Identify the line in which "Keep writing the" appears, then reproduce that line and all remaining lines of the records word for word.

BEGIN Recorded information

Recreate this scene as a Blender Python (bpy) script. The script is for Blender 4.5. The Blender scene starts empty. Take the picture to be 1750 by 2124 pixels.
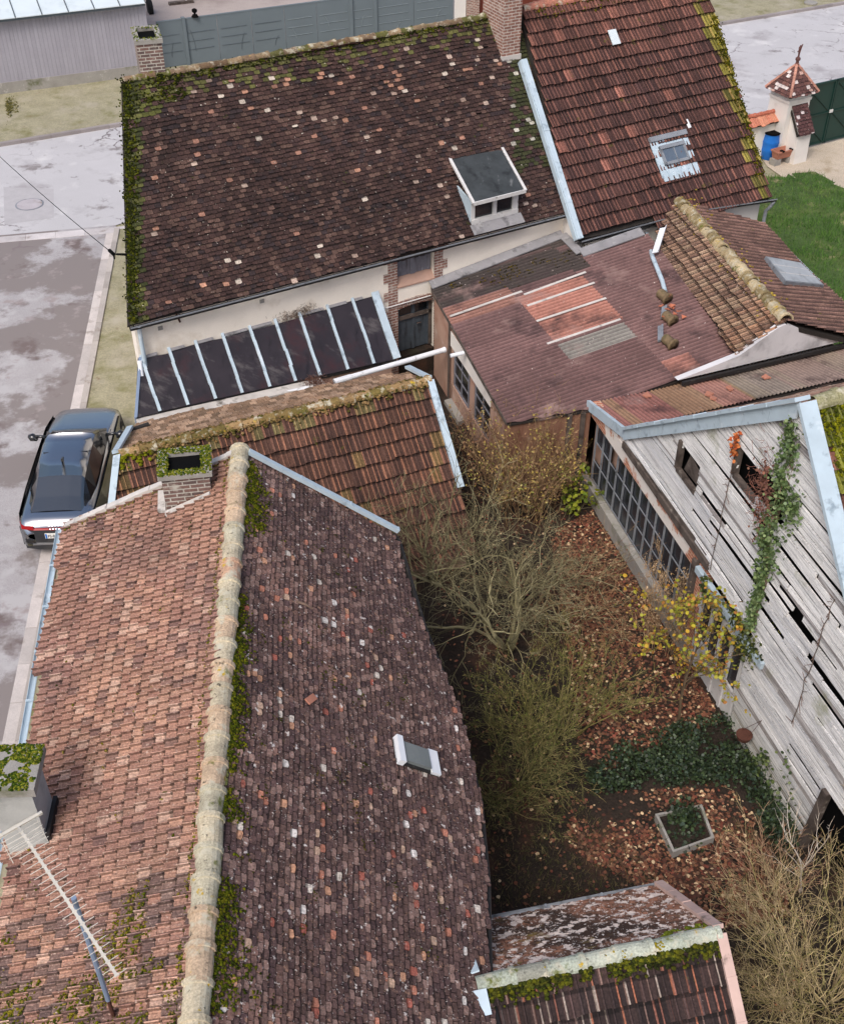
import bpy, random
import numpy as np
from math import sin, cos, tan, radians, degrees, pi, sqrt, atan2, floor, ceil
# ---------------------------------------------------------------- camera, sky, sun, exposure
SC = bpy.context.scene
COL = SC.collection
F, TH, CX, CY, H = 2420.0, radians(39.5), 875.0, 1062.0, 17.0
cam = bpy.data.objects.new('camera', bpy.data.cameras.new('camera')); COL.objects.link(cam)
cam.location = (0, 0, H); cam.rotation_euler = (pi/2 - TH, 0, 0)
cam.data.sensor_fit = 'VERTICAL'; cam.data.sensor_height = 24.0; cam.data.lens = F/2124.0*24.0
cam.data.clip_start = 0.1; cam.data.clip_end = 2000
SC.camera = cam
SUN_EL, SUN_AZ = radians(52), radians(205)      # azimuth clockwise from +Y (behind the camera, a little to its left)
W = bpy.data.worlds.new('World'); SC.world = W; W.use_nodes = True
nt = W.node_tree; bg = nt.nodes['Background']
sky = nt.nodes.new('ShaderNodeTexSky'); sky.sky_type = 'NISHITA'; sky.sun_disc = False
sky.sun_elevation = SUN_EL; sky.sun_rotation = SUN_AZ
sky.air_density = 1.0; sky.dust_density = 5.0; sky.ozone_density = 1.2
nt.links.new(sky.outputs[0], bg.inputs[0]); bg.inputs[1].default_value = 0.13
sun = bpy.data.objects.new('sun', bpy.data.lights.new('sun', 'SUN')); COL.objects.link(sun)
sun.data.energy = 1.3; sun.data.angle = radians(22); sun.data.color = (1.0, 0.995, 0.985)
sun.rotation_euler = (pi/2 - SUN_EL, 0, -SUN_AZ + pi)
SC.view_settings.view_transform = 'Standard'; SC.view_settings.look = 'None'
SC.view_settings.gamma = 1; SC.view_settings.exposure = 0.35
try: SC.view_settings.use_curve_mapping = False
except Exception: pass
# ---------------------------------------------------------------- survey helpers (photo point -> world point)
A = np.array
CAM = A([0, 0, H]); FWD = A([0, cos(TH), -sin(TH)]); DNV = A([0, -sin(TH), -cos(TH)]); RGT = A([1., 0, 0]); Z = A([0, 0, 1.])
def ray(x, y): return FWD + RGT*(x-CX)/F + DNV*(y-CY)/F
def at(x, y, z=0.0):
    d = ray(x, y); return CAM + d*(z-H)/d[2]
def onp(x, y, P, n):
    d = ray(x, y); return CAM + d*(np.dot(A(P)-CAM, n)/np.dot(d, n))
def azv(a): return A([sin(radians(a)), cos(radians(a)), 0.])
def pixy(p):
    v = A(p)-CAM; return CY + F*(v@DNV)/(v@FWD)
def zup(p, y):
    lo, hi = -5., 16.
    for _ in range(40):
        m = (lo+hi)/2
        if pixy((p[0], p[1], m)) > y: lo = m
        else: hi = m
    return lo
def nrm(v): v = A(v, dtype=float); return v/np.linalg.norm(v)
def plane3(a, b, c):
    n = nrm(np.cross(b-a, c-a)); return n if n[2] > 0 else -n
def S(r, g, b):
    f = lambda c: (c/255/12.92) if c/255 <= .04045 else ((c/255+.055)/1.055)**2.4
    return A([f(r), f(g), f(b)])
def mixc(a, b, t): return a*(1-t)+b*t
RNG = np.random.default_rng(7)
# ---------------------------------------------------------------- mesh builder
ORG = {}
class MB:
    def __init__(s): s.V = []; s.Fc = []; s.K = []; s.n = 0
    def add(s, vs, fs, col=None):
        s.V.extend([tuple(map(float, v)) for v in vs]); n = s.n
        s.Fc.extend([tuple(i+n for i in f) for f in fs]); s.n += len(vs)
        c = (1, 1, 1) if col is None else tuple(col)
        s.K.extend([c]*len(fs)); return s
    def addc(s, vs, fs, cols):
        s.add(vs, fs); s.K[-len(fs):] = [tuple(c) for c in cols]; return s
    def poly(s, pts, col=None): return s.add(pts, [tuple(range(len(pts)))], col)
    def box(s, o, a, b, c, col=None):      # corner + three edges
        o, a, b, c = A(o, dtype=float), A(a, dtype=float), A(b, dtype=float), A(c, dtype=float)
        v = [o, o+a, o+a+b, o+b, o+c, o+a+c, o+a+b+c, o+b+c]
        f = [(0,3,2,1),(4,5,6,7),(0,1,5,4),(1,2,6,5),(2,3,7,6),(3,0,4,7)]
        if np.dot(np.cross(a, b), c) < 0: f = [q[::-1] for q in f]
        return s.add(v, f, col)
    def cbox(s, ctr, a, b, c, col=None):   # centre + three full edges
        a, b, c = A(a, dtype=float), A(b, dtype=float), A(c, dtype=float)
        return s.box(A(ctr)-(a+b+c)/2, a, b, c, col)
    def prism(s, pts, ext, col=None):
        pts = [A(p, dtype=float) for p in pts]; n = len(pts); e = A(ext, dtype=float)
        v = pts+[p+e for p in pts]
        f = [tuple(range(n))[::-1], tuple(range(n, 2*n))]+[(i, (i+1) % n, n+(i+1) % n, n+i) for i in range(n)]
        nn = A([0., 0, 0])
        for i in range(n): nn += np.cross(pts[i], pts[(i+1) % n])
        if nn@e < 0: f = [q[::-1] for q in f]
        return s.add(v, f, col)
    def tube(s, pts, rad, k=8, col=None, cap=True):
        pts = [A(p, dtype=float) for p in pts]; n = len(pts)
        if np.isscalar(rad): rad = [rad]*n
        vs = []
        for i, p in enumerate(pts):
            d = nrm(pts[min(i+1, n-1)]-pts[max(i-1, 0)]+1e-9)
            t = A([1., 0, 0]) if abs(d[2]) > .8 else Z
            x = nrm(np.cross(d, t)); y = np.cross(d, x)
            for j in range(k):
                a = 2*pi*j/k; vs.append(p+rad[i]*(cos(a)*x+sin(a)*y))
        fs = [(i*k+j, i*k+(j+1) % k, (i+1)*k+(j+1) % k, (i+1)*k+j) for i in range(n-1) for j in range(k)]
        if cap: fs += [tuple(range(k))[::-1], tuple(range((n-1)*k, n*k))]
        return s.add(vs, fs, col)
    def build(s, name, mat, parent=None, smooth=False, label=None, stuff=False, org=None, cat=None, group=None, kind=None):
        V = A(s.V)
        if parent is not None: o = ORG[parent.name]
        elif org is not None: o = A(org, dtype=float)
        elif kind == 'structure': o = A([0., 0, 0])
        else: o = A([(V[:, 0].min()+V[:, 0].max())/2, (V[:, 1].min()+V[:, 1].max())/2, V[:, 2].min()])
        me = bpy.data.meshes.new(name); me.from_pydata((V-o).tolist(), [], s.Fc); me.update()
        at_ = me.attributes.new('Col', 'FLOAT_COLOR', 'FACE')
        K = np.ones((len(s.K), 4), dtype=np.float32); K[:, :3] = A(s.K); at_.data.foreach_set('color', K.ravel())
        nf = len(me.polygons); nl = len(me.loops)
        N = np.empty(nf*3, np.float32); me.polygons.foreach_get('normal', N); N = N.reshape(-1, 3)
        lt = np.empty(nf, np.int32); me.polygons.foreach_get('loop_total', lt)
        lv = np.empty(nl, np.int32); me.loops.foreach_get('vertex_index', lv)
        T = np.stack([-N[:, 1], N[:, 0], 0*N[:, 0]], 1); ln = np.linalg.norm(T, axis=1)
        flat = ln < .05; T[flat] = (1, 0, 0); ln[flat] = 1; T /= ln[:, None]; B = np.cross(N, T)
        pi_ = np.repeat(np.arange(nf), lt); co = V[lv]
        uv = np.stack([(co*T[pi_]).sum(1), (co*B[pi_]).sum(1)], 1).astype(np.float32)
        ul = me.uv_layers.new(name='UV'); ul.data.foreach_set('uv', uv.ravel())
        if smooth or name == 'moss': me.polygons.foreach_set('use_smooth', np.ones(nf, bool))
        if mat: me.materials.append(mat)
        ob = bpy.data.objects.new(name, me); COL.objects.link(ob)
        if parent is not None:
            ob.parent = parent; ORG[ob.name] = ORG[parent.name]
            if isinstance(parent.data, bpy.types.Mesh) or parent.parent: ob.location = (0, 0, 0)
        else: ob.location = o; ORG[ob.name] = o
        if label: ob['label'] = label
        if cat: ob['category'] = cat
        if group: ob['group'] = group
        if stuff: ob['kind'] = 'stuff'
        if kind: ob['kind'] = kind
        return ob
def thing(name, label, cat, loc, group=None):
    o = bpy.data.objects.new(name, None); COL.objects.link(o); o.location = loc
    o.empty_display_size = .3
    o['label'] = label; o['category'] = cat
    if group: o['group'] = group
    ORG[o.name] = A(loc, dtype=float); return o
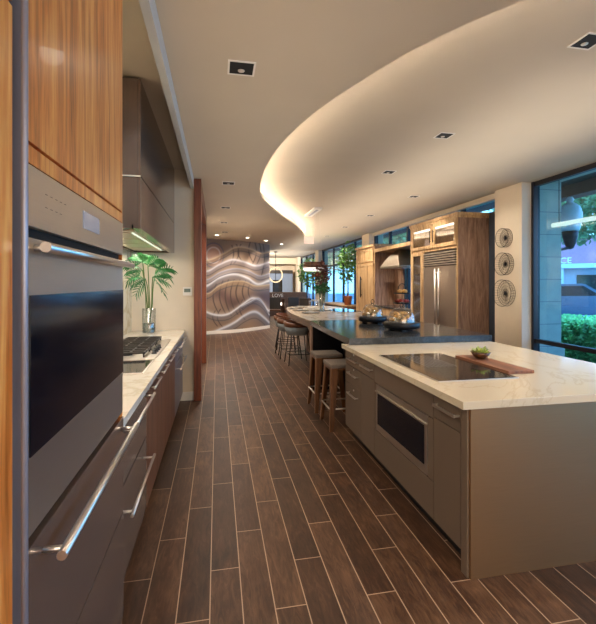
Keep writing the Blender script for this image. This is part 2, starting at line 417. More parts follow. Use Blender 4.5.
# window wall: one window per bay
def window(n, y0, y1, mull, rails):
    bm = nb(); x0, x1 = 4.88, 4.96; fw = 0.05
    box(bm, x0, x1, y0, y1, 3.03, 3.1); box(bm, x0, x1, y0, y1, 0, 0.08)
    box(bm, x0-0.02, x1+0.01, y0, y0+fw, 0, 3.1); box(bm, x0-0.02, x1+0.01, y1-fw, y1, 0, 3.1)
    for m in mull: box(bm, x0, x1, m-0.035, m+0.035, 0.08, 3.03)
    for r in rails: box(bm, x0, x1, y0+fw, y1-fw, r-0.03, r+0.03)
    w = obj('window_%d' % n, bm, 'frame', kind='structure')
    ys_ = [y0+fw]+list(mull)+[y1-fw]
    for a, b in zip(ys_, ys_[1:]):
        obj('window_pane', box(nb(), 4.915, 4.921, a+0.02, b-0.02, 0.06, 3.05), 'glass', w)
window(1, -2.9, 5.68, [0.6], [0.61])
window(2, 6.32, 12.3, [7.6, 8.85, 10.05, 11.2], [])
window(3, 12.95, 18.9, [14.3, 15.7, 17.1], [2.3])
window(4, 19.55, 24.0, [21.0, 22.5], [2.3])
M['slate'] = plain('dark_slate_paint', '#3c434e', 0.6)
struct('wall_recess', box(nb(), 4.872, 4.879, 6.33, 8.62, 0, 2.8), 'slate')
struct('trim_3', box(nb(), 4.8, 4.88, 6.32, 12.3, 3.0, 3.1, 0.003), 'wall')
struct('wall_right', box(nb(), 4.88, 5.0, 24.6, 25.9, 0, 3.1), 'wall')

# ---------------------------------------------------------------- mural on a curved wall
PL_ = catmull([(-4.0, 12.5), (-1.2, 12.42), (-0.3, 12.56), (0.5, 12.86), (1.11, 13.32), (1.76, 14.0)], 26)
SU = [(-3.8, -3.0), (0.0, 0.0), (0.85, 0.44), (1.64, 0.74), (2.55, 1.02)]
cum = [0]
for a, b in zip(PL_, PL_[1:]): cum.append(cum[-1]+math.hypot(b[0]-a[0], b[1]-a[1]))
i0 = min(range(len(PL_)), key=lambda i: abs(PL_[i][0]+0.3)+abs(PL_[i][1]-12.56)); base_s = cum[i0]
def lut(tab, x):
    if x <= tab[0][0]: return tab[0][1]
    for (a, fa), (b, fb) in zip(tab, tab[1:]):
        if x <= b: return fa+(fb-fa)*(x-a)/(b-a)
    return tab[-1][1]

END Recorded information

** Exercise output **
Keep writing the Blender script for this image. This is part 2, starting at line 417. More parts follow. Use Blender 4.5.
# window wall: one window per bay
def window(n, y0, y1, mull, rails):
    bm = nb(); x0, x1 = 4.88, 4.96; fw = 0.05
    box(bm, x0, x1, y0, y1, 3.03, 3.1); box(bm, x0, x1, y0, y1, 0, 0.08)
    box(bm, x0-0.02, x1+0.01, y0, y0+fw, 0, 3.1); box(bm, x0-0.02, x1+0.01, y1-fw, y1, 0, 3.1)
    for m in mull: box(bm, x0, x1, m-0.035, m+0.035, 0.08, 3.03)
    for r in rails: box(bm, x0, x1, y0+fw, y1-fw, r-0.03, r+0.03)
    w = obj('window_%d' % n, bm, 'frame', kind='structure')
    ys_ = [y0+fw]+list(mull)+[y1-fw]
    for a, b in zip(ys_, ys_[1:]):
        obj('window_pane', box(nb(), 4.915, 4.921, a+0.02, b-0.02, 0.06, 3.05), 'glass', w)
window(1, -2.9, 5.68, [0.6], [0.61])
window(2, 6.32, 12.3, [7.6, 8.85, 10.05, 11.2], [])
window(3, 12.95, 18.9, [14.3, 15.7, 17.1], [2.3])
window(4, 19.55, 24.0, [21.0, 22.5], [2.3])
M['slate'] = plain('dark_slate_paint', '#3c434e', 0.6)
struct('wall_recess', box(nb(), 4.872, 4.879, 6.33, 8.62, 0, 2.8), 'slate')
struct('trim_3', box(nb(), 4.8, 4.88, 6.32, 12.3, 3.0, 3.1, 0.003), 'wall')
struct('wall_right', box(nb(), 4.88, 5.0, 24.6, 25.9, 0, 3.1), 'wall')

# ---------------------------------------------------------------- mural on a curved wall
PL_ = catmull([(-4.0, 12.5), (-1.2, 12.42), (-0.3, 12.56), (0.5, 12.86), (1.11, 13.32), (1.76, 14.0)], 26)
SU = [(-3.8, -3.0), (0.0, 0.0), (0.85, 0.44), (1.64, 0.74), (2.55, 1.02)]
cum = [0]
for a, b in zip(PL_, PL_[1:]): cum.append(cum[-1]+math.hypot(b[0]-a[0], b[1]-a[1]))
i0 = min(range(len(PL_)), key=lambda i: abs(PL_[i][0]+0.3)+abs(PL_[i][1]-12.56)); base_s = cum[i0]
def lut(tab, x):
    if x <= tab[0][0]: return tab[0][1]
    for (a, fa), (b, fb) in zip(tab, tab[1:]):
        if x <= b: return fa+(fb-fa)*(x-a)/(b-a)
    return tab[-1][1]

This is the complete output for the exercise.